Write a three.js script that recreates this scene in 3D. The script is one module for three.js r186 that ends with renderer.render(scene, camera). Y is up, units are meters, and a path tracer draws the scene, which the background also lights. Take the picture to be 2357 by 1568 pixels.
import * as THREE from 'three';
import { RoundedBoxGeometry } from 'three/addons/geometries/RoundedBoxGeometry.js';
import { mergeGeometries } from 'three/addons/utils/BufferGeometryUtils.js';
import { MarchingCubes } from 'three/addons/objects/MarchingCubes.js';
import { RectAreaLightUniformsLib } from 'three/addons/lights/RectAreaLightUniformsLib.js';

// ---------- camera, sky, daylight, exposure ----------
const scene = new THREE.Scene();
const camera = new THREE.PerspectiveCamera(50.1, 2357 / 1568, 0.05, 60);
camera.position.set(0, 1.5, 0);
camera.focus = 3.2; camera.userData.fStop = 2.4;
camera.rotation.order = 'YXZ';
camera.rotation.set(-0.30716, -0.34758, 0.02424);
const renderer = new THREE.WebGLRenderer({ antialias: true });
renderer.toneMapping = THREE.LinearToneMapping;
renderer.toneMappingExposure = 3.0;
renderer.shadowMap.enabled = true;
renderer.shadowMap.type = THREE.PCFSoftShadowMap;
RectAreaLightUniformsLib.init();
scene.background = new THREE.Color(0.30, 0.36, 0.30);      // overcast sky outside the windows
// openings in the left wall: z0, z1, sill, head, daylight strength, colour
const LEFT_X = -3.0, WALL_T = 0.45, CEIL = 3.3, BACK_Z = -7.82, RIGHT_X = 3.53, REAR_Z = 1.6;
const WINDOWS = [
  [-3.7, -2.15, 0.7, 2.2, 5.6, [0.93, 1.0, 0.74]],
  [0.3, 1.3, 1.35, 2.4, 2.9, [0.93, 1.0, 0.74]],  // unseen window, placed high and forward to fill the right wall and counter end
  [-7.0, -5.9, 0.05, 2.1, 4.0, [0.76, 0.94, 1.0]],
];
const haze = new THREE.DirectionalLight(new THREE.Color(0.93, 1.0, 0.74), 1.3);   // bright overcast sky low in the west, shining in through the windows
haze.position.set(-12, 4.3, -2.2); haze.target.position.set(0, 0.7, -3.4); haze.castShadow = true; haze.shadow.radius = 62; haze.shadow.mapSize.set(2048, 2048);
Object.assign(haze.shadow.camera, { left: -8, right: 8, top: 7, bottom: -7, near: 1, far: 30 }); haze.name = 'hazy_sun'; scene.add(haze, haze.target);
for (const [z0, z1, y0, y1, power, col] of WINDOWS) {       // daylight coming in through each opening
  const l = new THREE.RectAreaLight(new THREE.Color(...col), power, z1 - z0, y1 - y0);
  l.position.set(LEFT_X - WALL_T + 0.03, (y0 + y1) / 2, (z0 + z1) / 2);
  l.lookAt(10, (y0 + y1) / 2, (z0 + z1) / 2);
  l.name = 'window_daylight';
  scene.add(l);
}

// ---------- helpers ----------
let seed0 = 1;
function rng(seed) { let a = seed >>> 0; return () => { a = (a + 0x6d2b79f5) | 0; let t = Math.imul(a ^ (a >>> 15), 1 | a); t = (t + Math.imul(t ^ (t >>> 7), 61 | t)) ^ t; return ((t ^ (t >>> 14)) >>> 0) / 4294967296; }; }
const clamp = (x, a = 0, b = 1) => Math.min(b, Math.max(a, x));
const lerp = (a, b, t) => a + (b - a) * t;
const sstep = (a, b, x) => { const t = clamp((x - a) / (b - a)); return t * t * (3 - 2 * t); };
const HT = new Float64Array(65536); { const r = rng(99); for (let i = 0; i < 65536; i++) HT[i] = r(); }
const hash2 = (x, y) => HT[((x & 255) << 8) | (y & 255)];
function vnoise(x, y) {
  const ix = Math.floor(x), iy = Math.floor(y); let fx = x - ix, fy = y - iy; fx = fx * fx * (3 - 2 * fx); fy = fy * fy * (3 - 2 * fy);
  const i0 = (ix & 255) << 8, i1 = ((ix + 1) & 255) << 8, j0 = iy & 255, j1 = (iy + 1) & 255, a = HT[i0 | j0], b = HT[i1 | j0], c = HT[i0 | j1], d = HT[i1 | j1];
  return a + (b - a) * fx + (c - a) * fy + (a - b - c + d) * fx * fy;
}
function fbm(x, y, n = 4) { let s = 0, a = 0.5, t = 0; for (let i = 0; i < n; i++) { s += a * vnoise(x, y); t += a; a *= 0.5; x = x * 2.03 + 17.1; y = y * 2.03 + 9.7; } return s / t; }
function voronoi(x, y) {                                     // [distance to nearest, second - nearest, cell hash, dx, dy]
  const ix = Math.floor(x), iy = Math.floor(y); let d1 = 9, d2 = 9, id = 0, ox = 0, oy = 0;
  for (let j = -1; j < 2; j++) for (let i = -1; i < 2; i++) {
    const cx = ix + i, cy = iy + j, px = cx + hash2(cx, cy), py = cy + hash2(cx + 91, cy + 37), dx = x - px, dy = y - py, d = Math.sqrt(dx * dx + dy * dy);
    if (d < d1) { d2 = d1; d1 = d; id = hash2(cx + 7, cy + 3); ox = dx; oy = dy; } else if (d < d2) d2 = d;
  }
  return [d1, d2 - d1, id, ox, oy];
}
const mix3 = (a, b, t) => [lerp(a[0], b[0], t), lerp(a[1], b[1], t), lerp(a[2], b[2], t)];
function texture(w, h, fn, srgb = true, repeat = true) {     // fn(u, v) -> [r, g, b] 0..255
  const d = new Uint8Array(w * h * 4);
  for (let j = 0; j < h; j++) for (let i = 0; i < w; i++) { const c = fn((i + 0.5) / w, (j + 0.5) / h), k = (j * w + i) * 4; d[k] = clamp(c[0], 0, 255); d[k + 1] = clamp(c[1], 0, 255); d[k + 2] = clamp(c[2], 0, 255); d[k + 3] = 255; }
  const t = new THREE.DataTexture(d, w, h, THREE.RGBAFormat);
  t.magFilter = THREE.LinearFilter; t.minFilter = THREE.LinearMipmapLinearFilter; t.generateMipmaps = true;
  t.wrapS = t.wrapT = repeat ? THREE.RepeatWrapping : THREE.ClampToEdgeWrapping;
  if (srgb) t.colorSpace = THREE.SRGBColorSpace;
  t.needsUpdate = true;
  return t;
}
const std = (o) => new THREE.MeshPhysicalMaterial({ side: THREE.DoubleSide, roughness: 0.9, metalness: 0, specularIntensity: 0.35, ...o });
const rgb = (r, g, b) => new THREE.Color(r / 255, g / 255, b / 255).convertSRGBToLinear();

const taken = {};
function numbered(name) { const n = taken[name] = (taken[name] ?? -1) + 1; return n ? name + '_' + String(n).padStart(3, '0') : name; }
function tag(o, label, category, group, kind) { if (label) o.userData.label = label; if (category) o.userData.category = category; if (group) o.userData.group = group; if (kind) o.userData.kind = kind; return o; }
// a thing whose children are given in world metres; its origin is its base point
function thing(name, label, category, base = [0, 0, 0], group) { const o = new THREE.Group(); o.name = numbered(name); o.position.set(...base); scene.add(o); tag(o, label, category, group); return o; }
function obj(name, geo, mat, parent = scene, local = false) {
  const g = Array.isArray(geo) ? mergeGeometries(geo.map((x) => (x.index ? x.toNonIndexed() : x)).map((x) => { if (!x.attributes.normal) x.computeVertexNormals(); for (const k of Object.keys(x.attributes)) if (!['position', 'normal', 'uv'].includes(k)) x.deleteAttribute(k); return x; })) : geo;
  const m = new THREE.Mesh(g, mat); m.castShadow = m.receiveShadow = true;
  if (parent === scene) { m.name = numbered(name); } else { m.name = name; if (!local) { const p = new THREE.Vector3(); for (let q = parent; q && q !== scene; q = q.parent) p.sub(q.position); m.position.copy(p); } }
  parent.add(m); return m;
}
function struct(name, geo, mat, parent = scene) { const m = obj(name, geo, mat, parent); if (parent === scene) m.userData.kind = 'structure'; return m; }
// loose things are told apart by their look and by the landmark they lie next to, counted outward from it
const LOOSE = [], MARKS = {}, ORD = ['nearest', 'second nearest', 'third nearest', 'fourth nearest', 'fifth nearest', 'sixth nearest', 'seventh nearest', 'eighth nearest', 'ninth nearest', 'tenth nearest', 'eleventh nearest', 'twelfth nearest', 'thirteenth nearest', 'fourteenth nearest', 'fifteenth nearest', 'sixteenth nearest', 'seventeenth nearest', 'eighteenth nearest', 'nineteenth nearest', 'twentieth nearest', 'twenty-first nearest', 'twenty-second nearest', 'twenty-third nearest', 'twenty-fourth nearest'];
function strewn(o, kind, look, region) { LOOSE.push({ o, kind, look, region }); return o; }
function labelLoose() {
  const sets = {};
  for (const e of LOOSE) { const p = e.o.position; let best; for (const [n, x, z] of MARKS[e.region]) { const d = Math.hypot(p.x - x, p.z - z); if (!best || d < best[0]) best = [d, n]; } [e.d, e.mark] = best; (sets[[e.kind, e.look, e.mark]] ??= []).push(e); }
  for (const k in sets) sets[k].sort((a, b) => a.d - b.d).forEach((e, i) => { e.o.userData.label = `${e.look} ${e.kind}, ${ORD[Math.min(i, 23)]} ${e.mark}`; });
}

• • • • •

Objective:
Show the lines that mention the word "camera".

Solution for this problem:
Write a three.js script that recreates this scene in 3D. The script is one module for three.js r186 that ends with renderer.render(scene, camera). Y is up, units are meters, and a path tracer draws the scene, which the background also lights. Take the picture to be 2357 by 1568 pixels.
// ---------- camera, sky, daylight, exposure ----------
const camera = new THREE.PerspectiveCamera(50.1, 2357 / 1568, 0.05, 60);
camera.position.set(0, 1.5, 0);
camera.focus = 3.2; camera.userData.fStop = 2.4;
camera.rotation.order = 'YXZ';
camera.rotation.set(-0.30716, -0.34758, 0.02424);
Object.assign(haze.shadow.camera, { left: -8, right: 8, top: 7, bottom: -7, near: 1, far: 30 }); haze.name = 'hazy_sun'; scene.add(haze, haze.target);